All hell broke loose. At a time when American society was awash with the fear of communism and mind control, news about subconscious influencing of human behaviour was much talked about around the world. The TV channel CBS tried to conduct a similar experiment. It sent subliminal messages urging the public to call their station at a given time, but it didn’t happen. Soon, James Vicary’s story took a more serious blow when the manager of the cinema involved his experiment told Motion Picture Daily that the experiment had had no impact. Finally, Vicary confessed that he never conducted any such experiment. He made it up because his company was going through tough times and he said it was designed to prop up his market research business.

After Freud’s inability to provide a scientific proof of his subconscious and the fiasco of Vicary’s subliminal advertising claim, any talk about something beyond the conscious processes of human behaviour was looked at with suspicion. A long-held belief in the rational, conscious human being emerged with renewed conviction.

In 2003, in his book How Customers Think: Essential Insights Into the Mind of the Market, Gerald Zaltman, professor emeritus at Harvard Business School, provided a different take on human behaviour. In this book, Professor Zaltman mentions that 95% of human decisions occur at a level below consciousness and the traditional study of human behaviour is only focused on the 5% of human behaviour that happens at a conscious level. He also developed a research method called Zaltman Metaphor Elicitation Technique to unravel the workings of the vastly influential subconscious mind.

The most significant study on the conscious and and non-conscious processes of the human brain came from Professor Manfred Zimmermann of the Institute of Physiology at Heidelberg University . In his 1989 paper ‘The Nervous System in the Context of Information Theory.’ Professor Zimmermann contended that of the 11 million bits processing capacity of the human brain, only 40 bits—yes, you read it right—of processing occurs at a conscious level. Which means that 99.99999% of the brain’s processing happens at a non-conscious level. The significance of this knowledge about human behaviour was best captured in the words of Shankar Vedantam. In his book Hidden Brain: How Our Unconscious Minds Elect Presidents, Control Markets, Wage Wars and Save Our Lives, he said “ This new understanding of human behaviour constitutes a revolution no less intriguing—and perhaps more powerful than the discovery that the sun really does not revolve around the earth."
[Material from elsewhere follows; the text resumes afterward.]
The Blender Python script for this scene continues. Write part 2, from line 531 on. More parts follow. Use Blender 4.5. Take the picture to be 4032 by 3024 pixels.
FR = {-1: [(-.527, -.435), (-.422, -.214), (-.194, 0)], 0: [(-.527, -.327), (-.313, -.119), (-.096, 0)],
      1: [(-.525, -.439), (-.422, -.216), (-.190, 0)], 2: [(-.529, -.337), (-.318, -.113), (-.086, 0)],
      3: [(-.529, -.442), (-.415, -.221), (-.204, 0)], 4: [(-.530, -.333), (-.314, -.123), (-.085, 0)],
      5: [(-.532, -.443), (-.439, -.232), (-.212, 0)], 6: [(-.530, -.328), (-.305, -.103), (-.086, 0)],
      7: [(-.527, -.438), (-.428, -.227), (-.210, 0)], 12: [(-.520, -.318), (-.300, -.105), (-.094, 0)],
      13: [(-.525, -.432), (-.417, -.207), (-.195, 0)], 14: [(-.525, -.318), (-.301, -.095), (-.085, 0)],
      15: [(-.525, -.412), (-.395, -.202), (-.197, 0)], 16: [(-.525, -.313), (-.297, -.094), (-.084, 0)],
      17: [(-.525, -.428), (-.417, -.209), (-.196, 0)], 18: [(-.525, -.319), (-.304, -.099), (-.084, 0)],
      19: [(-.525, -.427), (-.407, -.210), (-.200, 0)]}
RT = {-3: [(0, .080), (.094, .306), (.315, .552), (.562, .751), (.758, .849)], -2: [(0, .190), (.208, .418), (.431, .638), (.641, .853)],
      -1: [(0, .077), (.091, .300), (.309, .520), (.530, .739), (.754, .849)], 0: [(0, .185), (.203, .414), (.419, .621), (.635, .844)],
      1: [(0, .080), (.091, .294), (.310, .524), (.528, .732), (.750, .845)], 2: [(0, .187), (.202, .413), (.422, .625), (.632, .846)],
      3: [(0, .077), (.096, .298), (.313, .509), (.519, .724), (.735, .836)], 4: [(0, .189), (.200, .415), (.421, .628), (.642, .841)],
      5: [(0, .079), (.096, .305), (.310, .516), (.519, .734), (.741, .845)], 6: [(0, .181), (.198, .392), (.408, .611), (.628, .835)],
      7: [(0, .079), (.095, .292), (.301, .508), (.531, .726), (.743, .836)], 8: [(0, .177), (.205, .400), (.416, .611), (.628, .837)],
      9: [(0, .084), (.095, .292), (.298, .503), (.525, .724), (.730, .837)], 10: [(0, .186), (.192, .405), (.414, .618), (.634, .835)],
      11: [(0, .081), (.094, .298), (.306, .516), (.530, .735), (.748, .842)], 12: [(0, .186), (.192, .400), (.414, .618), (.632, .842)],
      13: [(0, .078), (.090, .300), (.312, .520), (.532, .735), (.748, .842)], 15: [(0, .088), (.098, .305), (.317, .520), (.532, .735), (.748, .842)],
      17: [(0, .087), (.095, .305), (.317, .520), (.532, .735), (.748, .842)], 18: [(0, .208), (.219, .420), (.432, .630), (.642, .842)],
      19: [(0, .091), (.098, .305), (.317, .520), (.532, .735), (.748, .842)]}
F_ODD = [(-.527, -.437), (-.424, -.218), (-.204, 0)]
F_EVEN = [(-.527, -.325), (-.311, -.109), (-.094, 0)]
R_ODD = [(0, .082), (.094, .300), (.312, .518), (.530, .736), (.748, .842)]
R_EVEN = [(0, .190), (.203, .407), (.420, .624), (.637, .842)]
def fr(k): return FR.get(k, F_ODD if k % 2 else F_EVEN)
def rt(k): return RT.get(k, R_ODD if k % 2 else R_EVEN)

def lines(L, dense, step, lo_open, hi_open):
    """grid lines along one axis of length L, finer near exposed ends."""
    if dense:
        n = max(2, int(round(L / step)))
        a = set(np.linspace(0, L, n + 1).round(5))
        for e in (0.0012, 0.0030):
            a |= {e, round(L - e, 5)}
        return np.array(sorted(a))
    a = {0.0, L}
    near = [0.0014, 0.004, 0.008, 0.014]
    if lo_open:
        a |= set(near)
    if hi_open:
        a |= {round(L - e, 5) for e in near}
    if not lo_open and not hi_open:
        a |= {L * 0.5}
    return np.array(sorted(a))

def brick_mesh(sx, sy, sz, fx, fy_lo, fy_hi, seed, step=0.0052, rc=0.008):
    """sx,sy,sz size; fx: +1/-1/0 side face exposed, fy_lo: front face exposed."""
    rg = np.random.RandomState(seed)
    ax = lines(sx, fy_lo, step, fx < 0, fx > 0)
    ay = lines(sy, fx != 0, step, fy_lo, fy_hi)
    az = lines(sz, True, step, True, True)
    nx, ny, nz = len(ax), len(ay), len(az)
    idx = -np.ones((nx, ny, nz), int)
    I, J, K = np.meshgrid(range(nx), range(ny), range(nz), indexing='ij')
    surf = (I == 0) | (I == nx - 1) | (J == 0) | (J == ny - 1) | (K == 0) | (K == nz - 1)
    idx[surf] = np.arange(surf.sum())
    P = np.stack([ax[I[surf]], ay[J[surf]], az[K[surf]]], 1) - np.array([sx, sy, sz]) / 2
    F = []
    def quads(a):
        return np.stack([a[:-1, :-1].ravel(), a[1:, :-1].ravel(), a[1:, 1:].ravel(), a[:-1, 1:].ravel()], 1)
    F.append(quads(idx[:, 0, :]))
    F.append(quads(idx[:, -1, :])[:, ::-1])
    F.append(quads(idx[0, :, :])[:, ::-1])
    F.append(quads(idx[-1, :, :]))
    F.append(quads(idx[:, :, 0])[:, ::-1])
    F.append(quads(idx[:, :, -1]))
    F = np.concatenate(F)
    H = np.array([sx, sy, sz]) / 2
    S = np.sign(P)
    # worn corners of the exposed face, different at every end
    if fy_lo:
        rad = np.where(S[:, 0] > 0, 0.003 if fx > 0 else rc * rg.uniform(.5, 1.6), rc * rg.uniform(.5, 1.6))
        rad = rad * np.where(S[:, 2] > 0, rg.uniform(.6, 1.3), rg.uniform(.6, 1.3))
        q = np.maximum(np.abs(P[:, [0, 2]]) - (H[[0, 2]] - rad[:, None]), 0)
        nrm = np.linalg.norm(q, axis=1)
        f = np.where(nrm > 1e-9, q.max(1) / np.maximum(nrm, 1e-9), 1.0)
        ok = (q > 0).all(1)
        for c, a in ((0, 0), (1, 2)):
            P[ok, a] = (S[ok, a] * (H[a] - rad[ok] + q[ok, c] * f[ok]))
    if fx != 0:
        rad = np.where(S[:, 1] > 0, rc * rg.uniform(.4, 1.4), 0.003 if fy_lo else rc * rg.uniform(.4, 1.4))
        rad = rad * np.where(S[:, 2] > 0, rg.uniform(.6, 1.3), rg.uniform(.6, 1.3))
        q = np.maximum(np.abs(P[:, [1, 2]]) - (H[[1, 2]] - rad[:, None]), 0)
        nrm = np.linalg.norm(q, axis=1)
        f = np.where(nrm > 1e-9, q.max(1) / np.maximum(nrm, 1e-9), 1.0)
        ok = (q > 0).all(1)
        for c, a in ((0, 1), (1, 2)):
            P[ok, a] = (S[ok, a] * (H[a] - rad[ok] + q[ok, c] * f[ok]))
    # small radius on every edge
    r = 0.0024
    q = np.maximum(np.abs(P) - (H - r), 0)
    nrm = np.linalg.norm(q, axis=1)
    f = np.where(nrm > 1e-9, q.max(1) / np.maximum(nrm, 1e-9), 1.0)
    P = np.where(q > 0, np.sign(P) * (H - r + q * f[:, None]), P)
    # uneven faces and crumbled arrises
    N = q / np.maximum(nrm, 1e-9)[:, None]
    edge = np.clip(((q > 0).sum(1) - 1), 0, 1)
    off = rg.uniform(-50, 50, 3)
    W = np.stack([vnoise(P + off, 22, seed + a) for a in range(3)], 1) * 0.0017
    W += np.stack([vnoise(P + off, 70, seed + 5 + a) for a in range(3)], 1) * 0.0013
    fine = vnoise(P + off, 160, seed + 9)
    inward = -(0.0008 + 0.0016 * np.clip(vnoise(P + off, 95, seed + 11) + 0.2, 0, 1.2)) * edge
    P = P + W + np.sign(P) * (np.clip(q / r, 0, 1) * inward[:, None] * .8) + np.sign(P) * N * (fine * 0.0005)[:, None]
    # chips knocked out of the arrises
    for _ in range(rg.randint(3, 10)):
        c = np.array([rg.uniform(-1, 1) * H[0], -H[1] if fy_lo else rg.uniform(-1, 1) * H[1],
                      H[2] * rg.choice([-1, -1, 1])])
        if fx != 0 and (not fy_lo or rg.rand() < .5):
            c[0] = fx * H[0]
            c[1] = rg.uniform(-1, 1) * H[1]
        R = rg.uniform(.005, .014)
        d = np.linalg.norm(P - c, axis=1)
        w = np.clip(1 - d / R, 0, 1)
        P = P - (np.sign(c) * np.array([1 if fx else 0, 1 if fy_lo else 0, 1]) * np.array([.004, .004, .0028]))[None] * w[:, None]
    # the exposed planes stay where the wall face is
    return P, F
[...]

This information that 99.99999% of human brain processing happens at a non-conscious level is the big hidden truth about human behaviour. But for those people who believed so much for so long in the rational, conscious nature of human behaviour, this is too much of a change from the status quo to accept. But there is no doubt that the more we understand these non-conscious processes in the brain, the better will be our understanding of human behaviour. We will realize that the rush to the aircraft door is on account of an intense feeling of scarcity that stays embedded in our non-conscious.